Pie VII fulmine encore contre les articles 6, 25 et 26 dont nous ne disposons pas et que le Pape ne commente pas à Boulogne lui laissant le soin d'y trouver ce qui lui semble mauvais. Et il charge Boulogne de s'entourer des évêques français qui lui paraissent adaptés à la mission d'aller tourver le roi pur obtenir son veto.

5 - L'effet de la Lettre de Pie VII

Nous n'avons pas retrouvé (rechercher dans les Mémoires de Villèle et ceux de Chateaubriand) trace de démarche spéciale de Mgr de Boulogne. Mais, nous pouvons vérifier que le texte promulgué par Louis XVIII comporte un article 6 qui cite la religion catholique comme religion de l'Etat. Louis XVIII a donc entendu raison de Pie VII sur ce point. Mais; il est une exception au principe de l'article 5 qui lui est supérieur et qui consacre la liberté de culte et d'opinions. Pie VII a donc bien été évincé par Louis XVIII.

On note aussi que le fait que les ministre du culte des sectes protestantes sont pris en charge par l'Etat à égalité avec les ministres catholiques, qui paraissait mo,strueux à Pie VII, est conservé par la Charte promulguée par Louis XVIII.

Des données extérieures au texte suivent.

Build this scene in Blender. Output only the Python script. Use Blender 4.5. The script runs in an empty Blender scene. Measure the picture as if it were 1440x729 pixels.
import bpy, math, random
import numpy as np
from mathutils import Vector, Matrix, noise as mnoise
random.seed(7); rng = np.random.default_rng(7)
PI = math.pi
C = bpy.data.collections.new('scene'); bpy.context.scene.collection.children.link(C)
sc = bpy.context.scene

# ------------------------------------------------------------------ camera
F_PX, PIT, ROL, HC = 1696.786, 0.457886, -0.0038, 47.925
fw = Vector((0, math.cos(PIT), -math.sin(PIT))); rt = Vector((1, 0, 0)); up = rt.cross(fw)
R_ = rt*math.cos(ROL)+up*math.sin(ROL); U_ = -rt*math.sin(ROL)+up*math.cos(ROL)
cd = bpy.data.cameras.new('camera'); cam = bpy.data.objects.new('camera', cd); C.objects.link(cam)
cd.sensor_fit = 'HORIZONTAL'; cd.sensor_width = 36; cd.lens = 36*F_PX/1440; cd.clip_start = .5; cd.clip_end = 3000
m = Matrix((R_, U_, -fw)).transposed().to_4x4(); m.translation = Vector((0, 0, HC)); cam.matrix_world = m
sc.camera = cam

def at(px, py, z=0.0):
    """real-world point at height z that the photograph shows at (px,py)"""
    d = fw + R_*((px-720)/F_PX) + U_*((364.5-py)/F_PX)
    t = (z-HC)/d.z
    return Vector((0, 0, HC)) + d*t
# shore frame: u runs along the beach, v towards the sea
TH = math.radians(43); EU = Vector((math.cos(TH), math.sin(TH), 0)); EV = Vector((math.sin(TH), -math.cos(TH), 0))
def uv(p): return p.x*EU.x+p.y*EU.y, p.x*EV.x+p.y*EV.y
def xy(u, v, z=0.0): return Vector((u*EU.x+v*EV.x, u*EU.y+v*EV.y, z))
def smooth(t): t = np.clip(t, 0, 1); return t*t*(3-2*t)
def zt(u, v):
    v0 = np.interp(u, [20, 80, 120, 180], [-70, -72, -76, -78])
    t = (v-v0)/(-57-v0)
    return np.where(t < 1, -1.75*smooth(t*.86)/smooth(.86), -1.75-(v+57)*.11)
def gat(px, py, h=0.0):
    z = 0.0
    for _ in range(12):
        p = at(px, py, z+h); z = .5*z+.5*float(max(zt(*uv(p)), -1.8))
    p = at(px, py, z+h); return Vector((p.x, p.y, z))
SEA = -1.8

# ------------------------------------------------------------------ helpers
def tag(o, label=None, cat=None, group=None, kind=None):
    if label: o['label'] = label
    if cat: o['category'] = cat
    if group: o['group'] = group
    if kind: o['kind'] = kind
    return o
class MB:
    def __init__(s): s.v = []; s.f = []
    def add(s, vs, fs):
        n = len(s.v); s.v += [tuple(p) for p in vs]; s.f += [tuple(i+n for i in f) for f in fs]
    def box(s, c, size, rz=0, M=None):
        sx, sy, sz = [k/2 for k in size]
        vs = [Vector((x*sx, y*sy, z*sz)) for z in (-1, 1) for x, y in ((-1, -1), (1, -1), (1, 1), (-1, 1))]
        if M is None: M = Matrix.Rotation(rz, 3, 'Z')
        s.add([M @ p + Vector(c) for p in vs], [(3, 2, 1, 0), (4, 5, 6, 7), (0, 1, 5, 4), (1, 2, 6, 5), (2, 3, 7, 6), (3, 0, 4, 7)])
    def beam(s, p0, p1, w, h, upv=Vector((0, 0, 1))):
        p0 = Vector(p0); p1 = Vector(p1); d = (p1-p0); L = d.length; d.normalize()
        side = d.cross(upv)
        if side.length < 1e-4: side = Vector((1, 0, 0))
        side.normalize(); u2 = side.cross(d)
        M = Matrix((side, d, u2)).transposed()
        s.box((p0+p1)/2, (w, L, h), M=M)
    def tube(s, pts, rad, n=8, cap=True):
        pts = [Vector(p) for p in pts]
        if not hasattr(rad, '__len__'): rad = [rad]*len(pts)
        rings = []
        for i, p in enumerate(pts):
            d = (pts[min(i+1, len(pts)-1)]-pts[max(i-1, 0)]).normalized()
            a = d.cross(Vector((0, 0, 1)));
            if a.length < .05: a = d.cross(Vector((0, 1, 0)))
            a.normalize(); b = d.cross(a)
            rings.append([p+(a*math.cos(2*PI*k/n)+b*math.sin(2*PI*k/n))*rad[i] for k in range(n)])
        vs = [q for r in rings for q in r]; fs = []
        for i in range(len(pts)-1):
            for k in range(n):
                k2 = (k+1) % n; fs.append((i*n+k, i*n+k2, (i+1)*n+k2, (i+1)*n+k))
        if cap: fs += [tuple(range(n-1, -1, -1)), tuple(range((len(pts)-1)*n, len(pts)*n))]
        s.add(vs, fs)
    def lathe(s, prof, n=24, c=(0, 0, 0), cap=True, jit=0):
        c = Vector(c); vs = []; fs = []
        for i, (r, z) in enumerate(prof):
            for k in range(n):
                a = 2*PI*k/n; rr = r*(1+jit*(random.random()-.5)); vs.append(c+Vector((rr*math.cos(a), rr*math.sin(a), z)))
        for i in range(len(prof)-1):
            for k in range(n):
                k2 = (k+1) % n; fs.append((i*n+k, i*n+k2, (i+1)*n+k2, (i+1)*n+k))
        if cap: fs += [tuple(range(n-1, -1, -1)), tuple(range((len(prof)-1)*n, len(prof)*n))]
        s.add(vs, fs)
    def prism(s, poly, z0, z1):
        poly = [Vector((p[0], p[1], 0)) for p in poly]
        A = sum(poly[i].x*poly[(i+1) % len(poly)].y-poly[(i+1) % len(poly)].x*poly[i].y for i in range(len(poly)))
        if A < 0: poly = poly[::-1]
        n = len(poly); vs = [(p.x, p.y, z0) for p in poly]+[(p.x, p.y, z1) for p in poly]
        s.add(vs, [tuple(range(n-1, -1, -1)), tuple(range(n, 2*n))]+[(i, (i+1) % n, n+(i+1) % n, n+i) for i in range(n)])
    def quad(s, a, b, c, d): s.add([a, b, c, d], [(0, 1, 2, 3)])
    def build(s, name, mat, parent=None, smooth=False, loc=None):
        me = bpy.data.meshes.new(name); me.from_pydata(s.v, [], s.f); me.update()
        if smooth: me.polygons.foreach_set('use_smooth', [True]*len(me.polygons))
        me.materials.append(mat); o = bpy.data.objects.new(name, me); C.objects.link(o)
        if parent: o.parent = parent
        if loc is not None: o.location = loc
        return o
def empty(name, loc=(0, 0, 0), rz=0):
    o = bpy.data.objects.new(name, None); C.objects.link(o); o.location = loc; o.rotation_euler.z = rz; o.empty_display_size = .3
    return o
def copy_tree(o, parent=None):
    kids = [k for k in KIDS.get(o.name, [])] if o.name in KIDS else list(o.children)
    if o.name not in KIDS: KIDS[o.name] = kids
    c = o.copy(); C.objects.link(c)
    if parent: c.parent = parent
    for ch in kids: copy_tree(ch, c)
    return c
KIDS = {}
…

6 - Evaluation du catholicisme de la Restauration

Les historiens républicains ont souvent protesté contre la Restauration, alliance du Trône et de l'autel, du sabre et du goupillon. On voit que la chose est plus nuancée. Louis XVIII st loin d'avoir donné satisafaction au Pape. Au contraire, il a conservé des mesures fortement républicaines comme le principe de la liberté des cultes ou celui de la liberté des opinions. Quand il fait une concession aux catholiques, c'est sur le mode d'une exception à un principe libéral.

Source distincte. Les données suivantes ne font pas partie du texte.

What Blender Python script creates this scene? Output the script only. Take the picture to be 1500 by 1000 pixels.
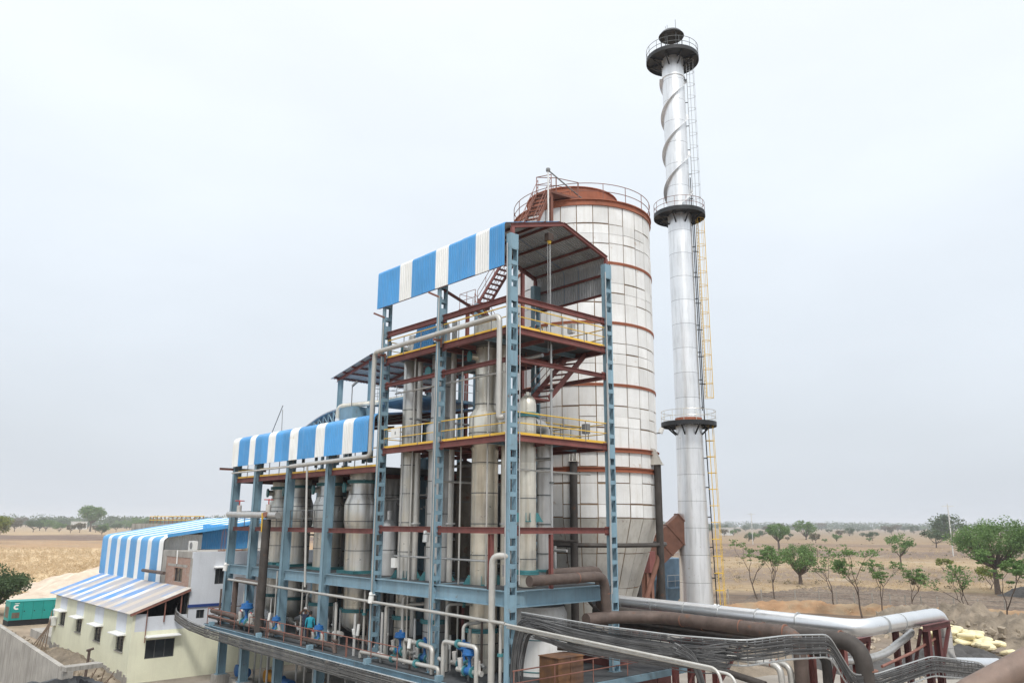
import bpy, math, random
import numpy as np
from mathutils import Vector as V, Matrix, noise
R = math.radians
random.seed(7)
for o in list(bpy.data.objects):
    bpy.data.objects.remove(o)
SC = bpy.context.scene
COL = SC.collection

# ------------------------------------------------------------------ camera
YAW, PIT, ROLL = R(47.8), math.atan(267 / 1150), 0.006
fh = V((math.cos(YAW), math.sin(YAW), 0)); rt = V((math.sin(YAW), -math.cos(YAW), 0)); up = V((0, 0, 1))
fw = fh * math.cos(PIT) + up * math.sin(PIT); u2 = up * math.cos(PIT) - fh * math.sin(PIT)
cr = rt * math.cos(ROLL) + u2 * math.sin(ROLL); cu = u2 * math.cos(ROLL) - rt * math.sin(ROLL)
cam = bpy.data.objects.new('camera', bpy.data.cameras.new('camera')); COL.objects.link(cam)
cam.data.lens = 27.6; cam.data.sensor_width = 36; cam.data.clip_start = .5; cam.data.clip_end = 20000
cam.matrix_world = Matrix(((cr.x, cu.x, -fw.x, -24.18), (cr.y, cu.y, -fw.y, -26.67), (cr.z, cu.z, -fw.z, 10.8), (0, 0, 0, 1)))
SC.camera = cam

# ------------------------------------------------------------------ sky, sun, exposure
SUN_EL, SUN_AZ = R(50), R(-122)           # azimuth of the sun measured from +X: behind the camera, a little to its right
wd = bpy.data.worlds.new('World'); SC.world = wd; wd.use_nodes = True
nt = wd.node_tree; N = nt.nodes; L = nt.links
bg = N['Background']
sky = N.new('ShaderNodeTexSky'); sky.sky_type = 'NISHITA'; sky.sun_disc = False
sky.sun_elevation = SUN_EL; sky.sun_rotation = math.pi / 2 - SUN_AZ
sky.air_density = 1.0; sky.dust_density = 5.0; sky.ozone_density = 1.0
tc = N.new('ShaderNodeTexCoord'); sx = N.new('ShaderNodeSeparateXYZ'); L.new(tc.outputs['Generated'], sx.inputs[0])
ramp = N.new('ShaderNodeValToRGB'); L.new(sx.outputs['Z'], ramp.inputs[0])          # hazy overcast: grey at the horizon, near white above
e = ramp.color_ramp.elements
e[0].position = 0.0; e[0].color = (.55, .595, .65, 1)
e[1].position = 1.0; e[1].color = (1.85, 1.88, 1.9, 1)
for p, c in ((.10, (.585, .63, .68, 1)), (.24, (.665, .72, .78, 1)), (.42, (.745, .80, .855, 1)), (.62, (.825, .87, .91, 1)), (.8, (1.2, 1.23, 1.25, 1))):     # brightening towards the zenith as an overcast sky does
    q = e.new(p); q.color = c
cln = N.new('ShaderNodeTexNoise'); cln.inputs['Scale'].default_value = 2.2; cln.inputs['Detail'].default_value = 5
cmp_ = N.new('ShaderNodeMapping'); cmp_.inputs['Scale'].default_value = (1, 1, 2.6)
L.new(tc.outputs['Generated'], cmp_.inputs[0]); L.new(cmp_.outputs[0], cln.inputs['Vector'])
clr = N.new('ShaderNodeMapRange'); clr.inputs[1].default_value = .35; clr.inputs[2].default_value = .7
clr.inputs[3].default_value = .962; clr.inputs[4].default_value = 1.045
L.new(cln.outputs[0], clr.inputs[0])
sm = N.new('ShaderNodeMixRGB'); sm.blend_type = 'MULTIPLY'; sm.inputs[0].default_value = 1
L.new(ramp.outputs[0], sm.inputs[1]); L.new(clr.outputs[0], sm.inputs[2])
ns = N.new('ShaderNodeMixRGB'); ns.blend_type = 'MULTIPLY'; ns.inputs[0].default_value = 1; ns.inputs[2].default_value = (.1, .1, .1, 1)
L.new(sky.outputs[0], ns.inputs[1])
mixs = N.new('ShaderNodeMixRGB'); mixs.inputs[0].default_value = .93                 # thin cloud over the clear sky
L.new(ns.outputs[0], mixs.inputs[1]); L.new(sm.outputs[0], mixs.inputs[2])
L.new(mixs.outputs[0], bg.inputs['Color']); bg.inputs['Strength'].default_value = 1.0
sl = bpy.data.lights.new('sun', 'SUN'); sl.energy = 1.5; sl.angle = R(10); sl.color = (1, .96, .9)
so = bpy.data.objects.new('sun', sl); COL.objects.link(so)
sd = V((math.cos(SUN_EL) * math.cos(SUN_AZ), math.cos(SUN_EL) * math.sin(SUN_AZ), math.sin(SUN_EL)))
so.rotation_euler = sd.to_track_quat('Z', 'Y').to_euler(); so.location = (0, 0, 90)
vs = SC.view_settings
vs.view_transform = 'Standard'; vs.look = 'None'; vs.exposure = 0.36; vs.gamma = 1; vs.use_curve_mapping = False
cy = SC.cycles
cy.max_bounces = 6; cy.diffuse_bounces = 3; cy.glossy_bounces = 3; cy.transmission_bounces = 4; cy.volume_bounces = 1; cy.transparent_max_bounces = 6
cy.use_denoising = True; cy.sample_clamp_indirect = 6
cy.volume_step_rate = 1; cy.caustics_reflective = False; cy.caustics_refractive = False

# ------------------------------------------------------------------ materials
def mat(name, col, rough=.6, metal=0., var=.12, scale=1.2, streak=0., scol=(.2, .15, .1), rust=0., rcol=(.16, .07, .035), rscale=1.5,
        bump=0., bscale=20., objvar=.06, spec=.4, two=None, twos=.5, course=0.):
    m = bpy.data.materials.new(name); m.use_nodes = True
    nt = m.node_tree; N = nt.nodes; L = nt.links; b = N['Principled BSDF']
    b.inputs['Roughness'].default_value = rough; b.inputs['Metallic'].default_value = metal
    b.inputs['Specular IOR Level'].default_value = spec
    geo = N.new('ShaderNodeNewGeometry')
    def noise_(scale, vec=None, detail=5, rgh=.6):
        n = N.new('ShaderNodeTexNoise'); n.inputs['Scale'].default_value = scale; n.inputs['Detail'].default_value = detail
        n.inputs['Roughness'].default_value = rgh
        L.new(vec or geo.outputs['Position'], n.inputs['Vector']); return n.outputs[0]
    def rng(s, a, b_, c=0., d=1.):
        n = N.new('ShaderNodeMapRange'); n.inputs[1].default_value = a; n.inputs[2].default_value = b_
        n.inputs[3].default_value = c; n.inputs[4].default_value = d; L.new(s, n.inputs[0]); return n.outputs[0]
    def mix(f, a, b_, t='MIX'):
        n = N.new('ShaderNodeMixRGB'); n.blend_type = t
        if isinstance(f, float): n.inputs[0].default_value = f
        else: L.new(f, n.inputs[0])
        for i, s in ((1, a), (2, b_)):
            if isinstance(s, tuple): n.inputs[i].default_value = (*s[:3], 1)
            else: L.new(s, n.inputs[i])
        return n.outputs[0]
    c = (col[0], col[1], col[2])
    cur = c
    if two: cur = mix(rng(noise_(twos), .42, .6), cur, two)
    lo = rng(noise_(scale), .3, .7, 1 - var, 1 + var)
    cur = mix(1., cur, lo, 'MULTIPLY')
    if objvar:
        oi = N.new('ShaderNodeObjectInfo')
        cur = mix(1., cur, rng(oi.outputs['Random'], 0, 1, 1 - objvar, 1 + objvar), 'MULTIPLY')
    if course:                                        # shell courses rolled from different plates
        sp = N.new('ShaderNodeSeparateXYZ'); L.new(geo.outputs['Position'], sp.inputs[0]); dv = N.new('ShaderNodeMath'); dv.operation = 'DIVIDE'; dv.inputs[1].default_value = 1.52; L.new(sp.outputs['Z'], dv.inputs[0])
        fl_ = N.new('ShaderNodeMath'); fl_.operation = 'FLOOR'; L.new(dv.outputs[0], fl_.inputs[0]); oi2 = N.new('ShaderNodeObjectInfo'); ad = N.new('ShaderNodeMath'); L.new(fl_.outputs[0], ad.inputs[0]); L.new(oi2.outputs['Random'], ad.inputs[1])
        wn = N.new('ShaderNodeTexWhiteNoise'); wn.noise_dimensions = '1D'; L.new(ad.outputs[0], wn.inputs['W']); cur = mix(1., cur, rng(wn.outputs['Value'], 0, 1, 1 - course, 1 + course), 'MULTIPLY')
    if streak:
        mp = N.new('ShaderNodeMapping'); mp.inputs['Scale'].default_value = (5, 5, .35); L.new(geo.outputs['Position'], mp.inputs[0])
        cur = mix(rng(noise_(1., mp.outputs[0]), .48, .72, 0, streak), cur, scol)
    if rust:
        f = rng(noise_(rscale, detail=8, rgh=.7), .64 - rust * .3, .74 - rust * .2, 0, .9)
        cur = mix(f, cur, rcol)
    L.new(cur, b.inputs['Base Color'])
    if rough < .9: L.new(rng(noise_(scale * 2.5), .3, .7, rough * .82, min(1, rough * 1.18)), b.inputs['Roughness'])
    if bump:
        bp = N.new('ShaderNodeBump'); bp.inputs['Strength'].default_value = 1; bp.inputs['Distance'].default_value = bump
        L.new(noise_(bscale, detail=6), bp.inputs['Height']); L.new(bp.outputs[0], b.inputs['Normal'])
    return m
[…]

Une autre position que celle de Louis XVIII était-elle défendable ? De nombreuses personalités affirmaient quon ne reviendrait jamais plus à l'état d'avant la Révolution. Et c'est bien à une Restauration de cet état d'avant la Révolution que le Pape encourageait Boulogne. On peut donc dire que la Restairation, terme consacré pour désigner le régime instauré par le retour de Lous XVIII est en fait un fantasme du Pape et qu'elle n'a pas eu lieu.

Trompés par leur verbiage revanchard, les royalistes et les catholiques se sont joués une comédie à leur gloire pendant ques les républicains et les anti-cléricaux préparaient leur retour depuis les Cabinets ministériels et les Chambres instaurés par Louis XVIII.